[Rows from a 3D scene dataset]

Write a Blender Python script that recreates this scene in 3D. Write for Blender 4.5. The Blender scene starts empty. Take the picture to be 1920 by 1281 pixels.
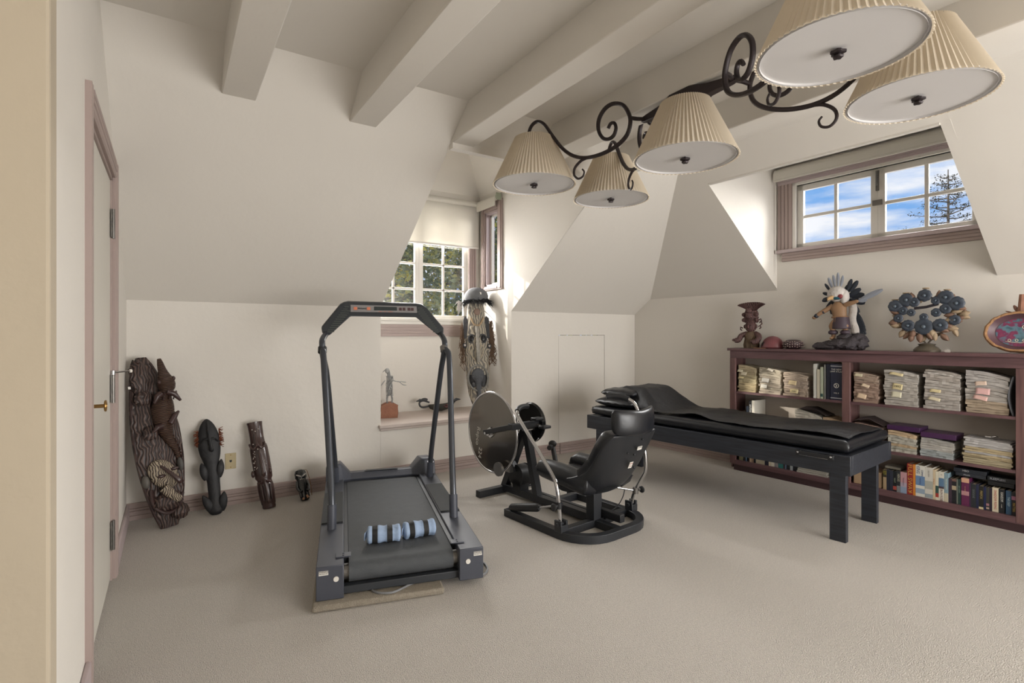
import bpy, bmesh, math, random
from mathutils import Vector, Matrix, Euler, noise
PI = math.pi
rnd = random.Random(7)
SC = bpy.context.scene
COL = SC.collection

# ---------------------------------------------------------------- camera
cam_d = bpy.data.cameras.new('camera'); cam = bpy.data.objects.new('camera', cam_d); COL.objects.link(cam)
cam_d.sensor_width = 36; cam_d.lens = 985.7 / 1920 * 36; cam_d.shift_y = -11.5 / 1920
cam.location = (0, 0, 1.25); cam.rotation_euler = (PI / 2, 0, -math.radians(33.0)); cam_d.clip_start = 0.05
SC.camera = cam
SC.view_settings.view_transform = 'Standard'; SC.view_settings.look = 'None'
SC.view_settings.exposure = 0.08; SC.view_settings.gamma = 1.0; SC.view_settings.use_curve_mapping = False

# ---------------------------------------------------------------- sky
W = bpy.data.worlds.new('sky'); SC.world = W; W.use_nodes = True
nt = W.node_tree; nt.nodes.clear()
def N(nt, t, **k):
    n = nt.nodes.new(t)
    for a, b in k.items(): setattr(n, a, b)
    return n
o = N(nt, 'ShaderNodeOutputWorld'); bg = N(nt, 'ShaderNodeBackground'); nt.links.new(bg.outputs[0], o.inputs[0])
tc = N(nt, 'ShaderNodeTexCoord'); mp = N(nt, 'ShaderNodeMapping'); mp.inputs['Scale'].default_value = (3.2, 3.2, 17)
mp.inputs['Rotation'].default_value = (0.25, 0.1, 0)
nz = N(nt, 'ShaderNodeTexNoise'); nz.inputs['Scale'].default_value = 1.5; nz.inputs['Detail'].default_value = 7; nz.inputs['Roughness'].default_value = .55
rp = N(nt, 'ShaderNodeValToRGB'); rp.color_ramp.elements[0].position = .36; rp.color_ramp.elements[1].position = .58
rp.color_ramp.elements[0].color = (.20, .44, .86, 1); rp.color_ramp.elements[1].color = (.90, .93, .99, 1)
nt.links.new(tc.outputs['Generated'], mp.inputs[0]); nt.links.new(mp.outputs[0], nz.inputs[0]); nt.links.new(nz.outputs[0], rp.inputs[0]); nt.links.new(rp.outputs[0], bg.inputs[0])
bg.inputs[1].default_value = 1.0

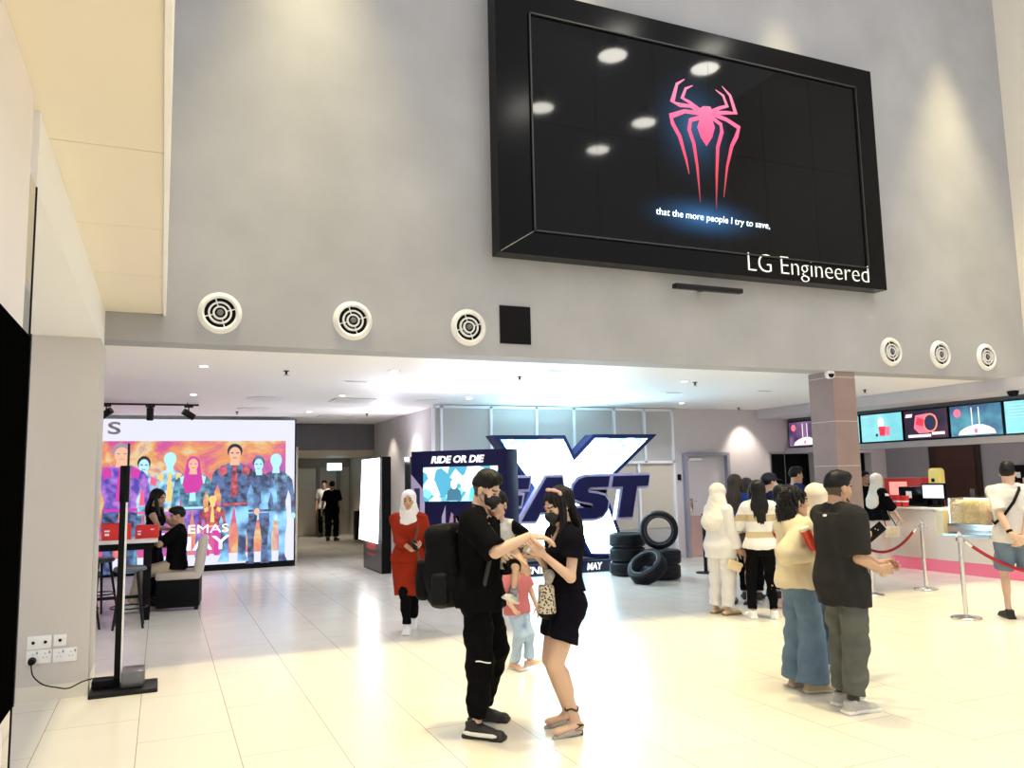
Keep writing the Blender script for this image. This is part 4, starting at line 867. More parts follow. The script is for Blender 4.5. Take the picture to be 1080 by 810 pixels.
bm = bmesh.new(); add_prism(bm, xo, (0, 0, 0), (1, 0, 0), (0, 0, 1), -.32); bm_obj('big_letter', bm, mat('sign_navy', (.005,.010,.06), .45, spec=.25), sg)
def lit_mat():
    m = bpy.data.materials.new('lit_face'); m.use_nodes = True; nt = m.node_tree; b = nt.nodes['Principled BSDF']; L = nt.links.new
    tc = nt.nodes.new('ShaderNodeTexCoord'); mp = nt.nodes.new('ShaderNodeMapping'); mp.inputs['Scale'].default_value = (1, 1, 2.2); L(tc.outputs['Object'], mp.inputs[0])
    v = nt.nodes.new('ShaderNodeTexVoronoi'); v.distance = 'CHEBYCHEV'; v.inputs['Scale'].default_value = 9; L(mp.outputs[0], v.inputs['Vector'])
    sx = nt.nodes.new('ShaderNodeSeparateXYZ'); L(tc.outputs['Object'], sx.inputs[0]); mr = nt.nodes.new('ShaderNodeMapRange'); mr.inputs[1].default_value = 2.02; mr.inputs[2].default_value = 2.36; L(sx.outputs['Z'], mr.inputs[0])
    sp_ = nt.nodes.new('ShaderNodeSeparateColor'); L(v.outputs['Color'], sp_.inputs[0]); mu = nt.nodes.new('ShaderNodeMath'); mu.operation = 'MULTIPLY'; L(sp_.outputs[0], mu.inputs[0]); L(mr.outputs[0], mu.inputs[1])
    gt = nt.nodes.new('ShaderNodeMath'); gt.operation = 'GREATER_THAN'; gt.inputs[1].default_value = .42; L(mu.outputs[0], gt.inputs[0])
    mx = nt.nodes.new('ShaderNodeMix'); mx.data_type = 'RGBA'; L(gt.outputs[0], mx.inputs[0]); mx.inputs[6].default_value = (.50,.84,1.,1); mx.inputs[7].default_value = (.012,.075,.10,1)
    L(mx.outputs[2], b.inputs['Emission Color']); b.inputs['Emission Strength'].default_value = 8; b.inputs['Base Color'].default_value = (.8,.8,.8,1)
    return m
xi = inset(xo, .075); bm = bmesh.new(); add_prism(bm, xi, (0, -.001, 0), (1, 0, 0), (0, 0, 1), .012); bm_obj('lit_face', bm, lit_mat(), sg)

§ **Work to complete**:
What is the number of lines in the records that contain the word "picture"? Answer with the number and nothing else.

§ **Complete response**:
2